Checks and Balances

740409ca078391b16d3ec916fba6b6c0I lost all my Echinacea to last year’s winter. This horrible truth I came to realize gradually. I’d note an empty space and think to myself : “what was that now?” On further inspection, I’d see the tell-tale woody stalks, rotten at the root and pull them out with ease. All of them. Gone. Even the hardy pink standards that grow everywhere. Hot Papaya? Forget it.

After such a loss (don’t get me started about my lavender or autumn ferns), I decided to heed my mother’s advice and begin a garden journal. She even bought me one, years back, when I first moved in to my home. It was the perfect gift, in hindsight. She knew what was coming. And this was her unobtrusive way, of offering support.

And so I began: “May 2017. After two rough winters—long, dry and bitterly cold…” On these pages, I could spill my guts about the pitfalls of gardening in the north. Here I could organize my garden plans, which can be overwhelming and convoluted at the best of times.

I also use the journal to keep track of what I’m planting or what I’m replacing: “two Cardinal flowers, front bed; 3 pasque flowers and a single red scabious; three Chinese Pagoda Primroses to replace the small English Lavender…”

And I also use it to mark the garden triumphs: “The back hill has come alive this year! The male ferns have earned their place among the periwinkle and the Lady’s Mantle, rewarding my patience with lush fronds and generous groupings.
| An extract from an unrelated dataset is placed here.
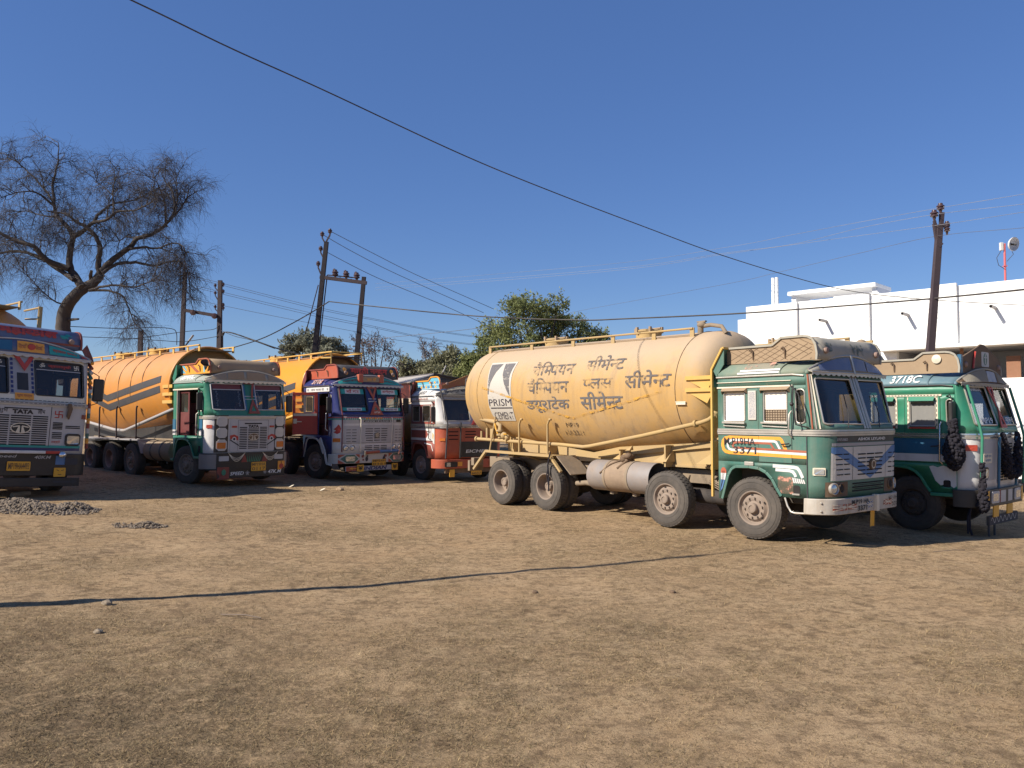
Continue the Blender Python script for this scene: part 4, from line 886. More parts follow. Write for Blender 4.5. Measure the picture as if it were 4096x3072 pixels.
def truck_two():
    t = truck(8.52, 16.51, -49.7, 1.01, 'bright green truck with blue and white side bands and black tassels, at the right edge')
    W = [(-.50, -.06, 2.0, 2.46), (.22, .68, 2.0, 2.46), (.88, 1.0, 2.0, 2.50)]
    cab(t, dict(side='green_bright', front='white_paint', upper='green_bright', roof='roof_blue_dust', wins=W, curtain='curtain_grey', arch='green_bright', gutter='black_paint', pane=(.16, 1.04), panez=(2.02, 2.74), seal='chrome_dull', frame_slot=0))
    door_panel(t, 'green_bright', .12, .765, W[1])
    band(t, 'belt_trim', 'chrome', 1.775, 1.805, .024); band(t, 'belt_trim', 'chrome_dull', 1.81, 1.835, .03); band(t, 'belt_trim', 'chrome', 1.842, 1.868, .024)
    def S(name, mat, polys, off=.007): return decal(t, name, mat, poly2d(*polys), smap(off))
    S('side_band', 'blue_teal', [rect(-.675, 1.02, 1.48, 1.765)], .034); S('side_band', 'white_paint', [rect(-.675, 1.02, 1.335, 1.475)], .034)
    S('white_patch', 'white_paint', [[(.55, 1.24), (.62, 1.26), (.70, 1.23), (.80, 1.27), (.9, 1.24), (1.03, 1.26), (1.03, .90), (.98, .86), (.90, .92), (.75, .90), (.66, .98)]], .008)
    S('footstep_recess', 'hole_dark', [rrect(.80, .93, .86, 1.0, .035)], .010)
    st = MB(); st.box(.78, .95, -1.25, -1.2, .845, .87); st.box(.58, 1.03, -1.26, -1.18, .70, .76); st.build('footstep', 'green_bright', t, bevel=.008)
    text_on(t, 'lettering_white', '3718C', -.16, .42, 2.82, 2.965, lambda a, z: (a, -.92-.287*math.sqrt(max(0, 1-((z-2.77)/.25)**2))-.006, z+.006), .012, .18, step=(0, .02))
    for z0, z1 in ((2.565, 2.598),):
        s_ = MB(); s_.box(-.69, .80, -1.222, -1.19, z0, z1); s_.build('side_moulding', 'cream', t)
        decal(t, 'moulding_dashes', 'black_paint', poly2d(*[rect(-.66+i*.06, -.625+i*.06, 2.575, 2.588) for i in range(24)]), smap(.024))
    for x0, x1 in ((-.55, -.02), (.17, .73)):
        fr = []
        for a, b, c_, d in ((x0, x0+.035, 1.95, 2.56), (x1-.035, x1, 1.95, 2.56), (x0, x1, 2.53, 2.565)): fr.append(rect(a, b, c_, d))
        wf = decal(t, 'window_surround', 'cream', poly2d(*fr), smap(.034)); decal(wf, 'surround_dashes', 'black_paint', poly2d(*[rect(x+.008, x+.02, 2.0+i*.09, 2.05+i*.09) for x in (x0, x1-.035) for i in range(6)]), smap(.036))
        h = MB(); h.add([(x0+.04, -1.235, 2.55), (x1-.04, -1.235, 2.55), (x1-.05, -1.29, 2.47), (x0+.05, -1.29, 2.47)], [(0, 1, 2, 3)]); h.build('window_hood', 'green_bright', t, solid=.012)
        rs = MB(); rs.bar((x0+.04, -1.24, 1.965), (x1-.04, -1.24, 1.965), .03, .03); rs.build('window_sill', 'red_paint', t)
    grab(t, .80, 1.30, 2.08, 'chrome'); mirror(t, -1, x=1.0, z=2.22, ext=.12); mirror(t, 1)
    vo, vm = scallop_visor(t, None, 'brown_dark', 'grey_box', panels=[(-1.05, -.10, 'bead_blind'), (-.06, .38, 'visor_blue'), (.42, 1.05, 'bead_blind')])
    for ya, yb, n in ((-1.04, -.12, 42), (.45, 1.04, 26)):
        fl = MB()
        for y in lines(ya, yb, n): fl.bar(vm(y, .95, .02), vm(y, .1, .035), .008, .004)
        fl.build('visor_fringe', 'grey_box', vo)
    rb = carrier(t, 'brown_box', 'blue_teal', curved=False, dx=-.14)
    fc = MB(); fc.prism([(-1.0, 3.0), (1.0, 3.0), (1.02, 3.28), (.35, 3.52), (.16, 3.58), (-.02, 3.585), (-.16, 3.53), (-.98, 3.28)], 'x', 1.18, 1.215); pk = fc.build('peaked_board', 'brown_dark', rb, bevel=.006)
    fmapx = lambda off: (lambda y, z: (1.215+off, y, z))
    decal(pk, 'board_sign', 'grey_fascia', poly2d(rrect(-.02, .36, 3.15, 3.44, .03)), fmapx(.006)); decal(pk, 'board_emblem', 'green_dull', poly2d(circ(.17, 3.30, .10, .12)), fmapx(.009)); decal(pk, 'board_emblem', 'grey_fascia', poly2d(rect(.15, .19, 3.2, 3.4), rect(.10, .24, 3.32, 3.345)), fmapx(.012))
    q = MB(); q.box(1.16, 1.22, -1.02, -.94, 3.0, 3.34); q.build('board_post', 'blue_teal', rb)
    rib = MB(); rib.tube([(1.24, -.50, 3.10), (1.235, -.42, 3.3), (1.235, -.36, 3.42)], .02, 6); rib.build('ribbon', 'red_paint', rb)
    l = MB(); l.lathe([(.08, -1.03), (.085, -1.06), (.05, -1.07), (0, -1.08)], (.80, 0, 3.27), 16, 'y'); l.build('marker_lamp', 'cream', rb, smooth=40)
    # front
    for y in (-1.03, -.45, .45, 1.03):
        p = MB(); p.tube([FY(y, .86, .10), FY(y, 1.80, .10)]+([FY(y*1.0, 2.0, .10), FY(y, 2.76, .10)] if abs(y) > 1 else []), .026, 8); p.build('guard_rail', 'green_bright' if abs(y) > 1 else 'blue_teal', t, smooth=50)
    fpatch(t, 'side_grille', 'grey_fascia', -1.0, -.32, 1.0, 1.75, .012); fpatch(t, 'side_grille', 'grey_fascia', .5, 1.05, 1.0, 1.75, .012)
    gp = fpatch(t, 'grille', 'white_dirty', -.28, .48, .92, 1.75, .018)
    slots(t, [(a, b, 1.66-i*.052, .026) for i in range(14) for a, b in ((-.24, -.02), (.02, .20), (.24, .44)) if not (i in (2, 3) and a == .02)], off=.024)
    ornate_plate(t, .0, .24, 1.50, 1.585, 'black_paint', 'name_badge', ['TATA'], .026, 'lettering_white')
    tata_badge(t, .11, 1.25, .14, .026)
    for y0 in (-.82, .66):
        fbox(t, 'sticker_panel', 'cream', y0-.1, y0+.26, 1.32, 1.50, .006, .014, .02); text_on(t, 'blue_stripe', 'श्री राम', y0-.06, y0+.22, 1.41, 1.48, fmap(.022), .01); text_on(t, 'blue_stripe', 'कृष्णा', y0-.04, y0+.2, 1.34, 1.39, fmap(.022), .01)
    for s in (-1, 1):
        lb = fbox(t, 'headlight', 'black_paint', *sorted((s*1.0, s*.76)), 1.02, 1.25, .03, .012, .06); fbox(lb, 'headlight_lens', 'lamp_glass', *sorted((s*.97, s*.79)), 1.05, 1.22, .038, .012, .05)
        fbox(t, 'indicator', 'lamp_red', *sorted((s*1.17, s*1.05)), 1.55, 1.66, .02, 0, .01)
    plate_tri(t, -.15, .14, 2.36, 2.77, False, 'red_paint', 'black_paint', .05); plate_tri(t, -.12, .20, 1.97, 2.36, True, 'red_paint', 'black_paint', .05)
    bu = bumper(t, 'black_paint', .52, .84, .08, .98); 
    for s in (-1, 1):
        fl_ = fbox(bu, 'fog_lamp', 'grey_fascia', *sorted((s*.74, s*.40)), .58, .80, .02, .08, .03); fbox(fl_, 'fog_lens', 'lamp_glass', *sorted((s*.70, s*.46)), .62, .76, .026, .08, .03)
        fpatch(bu, 'bumper_paint', 'plate_yellow', *sorted((s*.95, s*.82)), .56, .82, .085)
    fpatch(bu, 'bumper_paint', 'grey_fascia', -.30, -.06, .58, .80, .085); fpatch(bu, 'bumper_paint', 'grey_fascia', .06, .30, .58, .80, .085); fpatch(bu, 'bumper_paint', 'red_dull', -.38, -.31, .58, .82, .085)
    ornate_plate(t, -.60, -.36, .32, .53, 'plate_yellow', 'number_plate', None, .07); ornate_plate(t, .05, .35, .34, .52, 'plate_yellow', 'number_plate', None, .07)
    lo = MB(); lo.box(1.34, 1.40, -.72, .75, .17, .34); lb = lo.build('lower_board', 'grey_stripe', t, bevel=.01)
    decal(lb, 'wavy_line', 'grey_fascia', poly2d(*stroke([(-.65+i*.03, .26+.05*math.sin(i*.9)) for i in range(44)], .014)), lambda y, z: (1.405, y, z))
    for y in (-.70, -.42): 
        p = MB(); p.box(1.36, 1.39, y-.02, y+.02, -.03, .2); p.build('hanging_leg', 'grey_stripe', t)
    hs = MB(); hs.tube([(1.28, -1.05, .62), (1.25, -1.14, .55), (1.22, -1.16, .40), (1.22, -1.16, .15), (1.25, -1.14, .02)], .02, 6); hs.tube([(1.2, -1.1, .5), (1.2, -1.2, .3), (1.2, -1.19, .05)], .02, 6); hs.build('hanging_rope', 'tassel_black', t, smooth=50)
    text_on(t, 'lettering_white', 'MAHAKAAL', -.90, -.30, 2.66, 2.72, fmap(-.01), .01, step=(.1, 0)); text_on(t, 'lettering_white', 'MP19', -.75, -.25, 2.05, 2.16, fmap(-.01), .01, step=(.1, 0)); text_on(t, 'lettering_white', 'महाकाल', .45, .85, 2.05, 2.16, fmap(-.01), .01, step=(.1, 0))
    headboard(t, 'green_dull')
    tk = Tank(-9.0, -.80, 1.17, 2.62, 1.20, -4.4, .32, .65); tank = tk.build(t, 'tank_dusty'); tank_top(tank, tk, 'frame_yellow', -8.2, -1.3, [-8.2, -6.6, -5, -3.4, -1.35], [-6, -3.2], dark='brown_box')
    v = MB(); v.ball((-1.4, .2, 3.76), .12); v.tube([(-1.4, .2, 3.6), (-1.4, .2, 3.76)], .05, 8); v.build('top_valve', 'chassis_dusty', tank, smooth=50)
    chassis(t, -8.3, mat='chassis_dark'); axles(t, [(.22, 'front', 0), (-1.75, 'front', 0), (-5.4, 'rear', 0), (-6.9, 'rear', 0)], 'tyre_dark', 'chassis_dark', 'rim_red'); chassis_side(t, -7.5, 'chassis_dark')  # front rims coloured near black in place of deep shade
    drum(t, -4.0, -2.4); return t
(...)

The Solomon’s Seal has finally naturalized, and my vision of them curving over the Annabelle Hydrangeas has materialized, save for one that’s growing the wrong way…”

And I note the soil and what needs amending: “The order of one Wonder Tote of Supersoil Garden Mix from Futurescape Landscaping is truly a thing of beauty–the texture of it, the smell, the colour—all combine to create the perfect growing conditions for my new bed.  As such, the side bed is thriving. It seems at least three years old, and yet it is only in its early second year. I must tell the world of this miracle product! Or at least order one more tote to top dress the front garden…”

And so I’m doing more scribbling lately, by hand, the old fashioned way and looking forward to it. Every day, I’m met with sage advice or a thoughtful quote: “With the first warm days, snails will come out of hibernation. If you don’t like snail bait, you can protect tender shoots by encircling them with ash.” Ash! Indeed! All along, I’d been setting out eggshells (so much work) and diatomaceous earth (expensive and kind of messy), but ash I have plenty of! I just dig it out of the fire pit and slop it around my Hostas.

A garden journal is a fine way to talk more gardening. Who else wants to listen to all your trials and successes? And think: You’ll be joining the ranks of other distinguished garden writers before you. Perhaps, posthumously, your journals will be found and published for their sage wisdom and charming tone, offering advice to novice gardeners who are green all over. If not, at least you’ll know where you put in that damned monkshood last fall.